If the opposite occurs, and lots of transit riders decide to drive, they will produce extra traffic, thus reducing the efficiency of the roadways. Either congestion will increase, or there will have to be expensive and inconvenient road widening work. At the same time, the same train will use the same energy (almost - the improvements in efficienty from taking off a couple of passenger cars is marginal) to run along the same route, but will servive fewer people to do so.

|6.9.05 @ 10:19AM|

Joe-
I don't stand to benefit for a system that increases already-high gasoline taxes and makes me drive over shabby rural roads while making it easier to commute to Manhattan. NONE of Connecticut's train proposals--Hartford to New Haven, I-95 corridor to New York--will reduce the number of drivers on my commutes by even one vehicle. And you still haven't answered the explicit or implied question--if these transportation systems are so wonderful and so desirable, why can't they pay for themselves rather than require subsidies from non-users?

|6.9.05 @ 11:21AM|

Comment by: Rhywun at June 8, 2005 11:33 AM
and: June 8, 2005 05:55 PM

No, depending on the state, gas taxes do not cover all road construction and maintenance costs.

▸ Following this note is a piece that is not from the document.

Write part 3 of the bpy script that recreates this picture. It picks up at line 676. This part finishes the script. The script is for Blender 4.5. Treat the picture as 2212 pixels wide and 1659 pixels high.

State governments have for a long time been reluctant to raise gas taxes, especially as the price of gas has risen. No pol wanted to be seen as raising the price of gas. In fact Florida removed a portion of the gas tax for about a month or so last year during a price spike. Since the gas tax is a per gallon charge rather than a percentage this means that gas tax revenues have not kept up with inflation so that in many places general revenues have been used to fill the gap. In Florida some counties have been using the local option sales tax as a revenue source. These are a leser evil in some ways since they must be approved by voters.

At one time gas taxes exceeded road construction needs so that drivers actually subsidized the rest of the budget. Those days for the most part are gone.

Local streets like the one in front of your house are mostly built and maintained with property taxes.